Should you prefer the Rust language to C and C++ in your future projects? In any case, this is the opinion of Mark Russinovich, Chief Technology Officer of Microsoft Azure, for whom developers should avoid using C or C++ programming languages in new projects and use Rust instead for security and reliability reasons.
Rust is now used in the Android Open Source Project (AOSP), Meta, Amazon Web Services, Microsoft for parts of Windows and Azure, the Linux kernel, and many other places. This language born from Mozilla’s side is appreciated today for its “memory safety guarantees”, which reduce the need to manually manage a program’s memory and thus the risk of security vulnerabilities related to loads of memory in large projects written in “insecure memory” C or C++, including Chrome, Android, Linux kernel, and Windows.
Microsoft made that point in 2019 after revealing that 70% of its patches over the last 12 years were memory security bug fixes, largely because Windows is primarily written in C and C++. Google’s Chrome team came up with their own findings in 2020, revealing that 70% of all serious security bugs in the Chrome codebase were security and memory management bugs. The code is mainly written in C++.
A perfect successor to C and C++?
Azure CTO’s only reservation about using Rust is that it is better than C and C+ for new projects that require a non-GC (non-garbage collected) language. GC engines handle memory management. Go, Google’s language, is a garbage collection language, while the Rust project claims the opposite. AWS engineers prefer Rust to Go because of the efficiencies it offers without GC.
“Speaking of languages, it’s time to stop starting any new projects in C/C++ and use Rust for scenarios where a non-GC language is needed. For security and reliability reasons, the industry should declare these languages obsolete”, indicates the leader. For the latter, Rust is a promising successor to C and C++, especially for systems-level programming, infrastructure projects, embedded software development, and more, but not everywhere and for all projects.
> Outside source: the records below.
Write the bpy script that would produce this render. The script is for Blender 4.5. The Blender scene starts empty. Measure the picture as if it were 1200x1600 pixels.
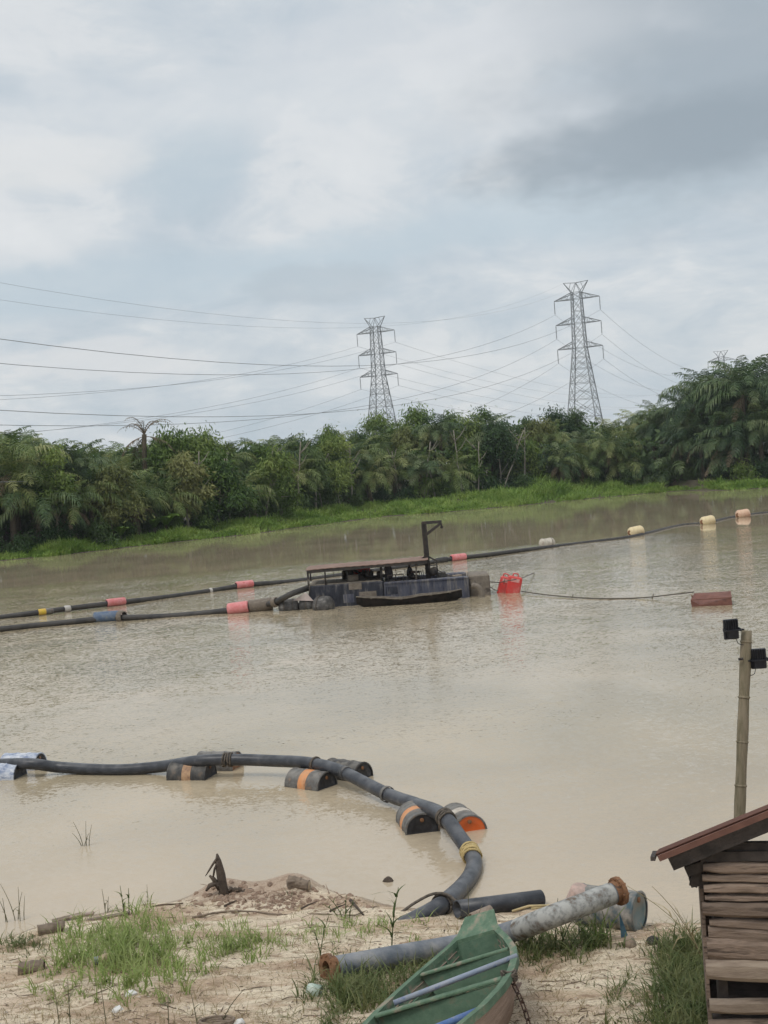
import bpy, math, random
import numpy as np
from mathutils import Vector, Matrix, noise
R = math.radians
random.seed(11)
rnd = random.random
def U(a, b): return a + (b - a) * random.random()
sc = bpy.context.scene
col = sc.collection

# ------------------------------------------------------------------ camera
F = 2000.0                                   # focal length in photograph pixels (1200 x 1600)
CAM = Vector((0, 0, 6.0))
cam_d = bpy.data.cameras.new('camera'); cam = bpy.data.objects.new('camera', cam_d); col.objects.link(cam)
cam_d.sensor_fit = 'VERTICAL'; cam_d.sensor_height = 36; cam_d.lens = F / 1600 * 36
cam_d.clip_start = 0.1; cam_d.clip_end = 6000
CM = Matrix.Rotation(R(90 - 1.66), 3, 'X') @ Matrix.Rotation(R(-4.2), 3, 'Z')
cam.matrix_world = Matrix.Translation(CAM) @ CM.to_4x4()
sc.camera = cam
def ray(px, py): return (CM @ Vector(((px - 600) / F, (800 - py) / F, -1))).normalized()
def W(px, py, z=0.0):                        # point of the level z that the photograph shows there
    d = ray(px, py); return CAM + d * ((z - CAM.z) / d.z)
def P(px, py, Y):                            # point at distance Y
    d = ray(px, py); return CAM + d * (Y / d.y)

# ------------------------------------------------------------------ sky, sun, exposure
SUN_EL, SUN_AZ = 58, -140                    # azimuth clockwise from +Y (behind the camera, left)
world = bpy.data.worlds.new('World'); sc.world = world; world.use_nodes = True
nt = world.node_tree; nt.nodes.clear()
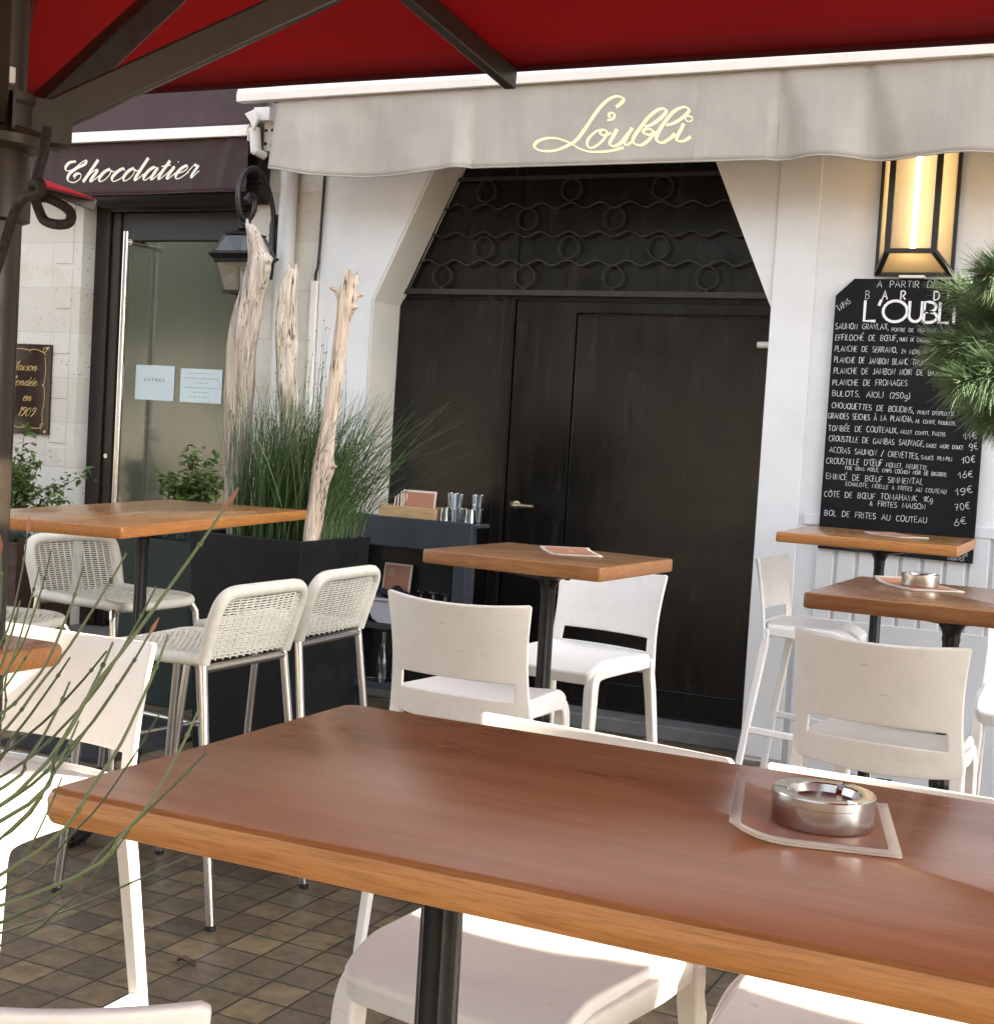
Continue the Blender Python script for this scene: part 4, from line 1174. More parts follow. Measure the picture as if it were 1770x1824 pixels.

As a reminder, Meta recently touted Rust as the main supported server-side language, along with C++. AWS invests in Rust for infrastructure software. Azure engineers used it to build cloud tools for testing WebAssembly modules on Kubernetes. On the other hand, the Chrome team is tied to C++ for the foreseeable future, despite the interest in Rust; simply switching to Rust wouldn’t remove a significant proportion of security vulnerabilities for years, says Google. Instead, Chrome provides memory safety to its C++ code base.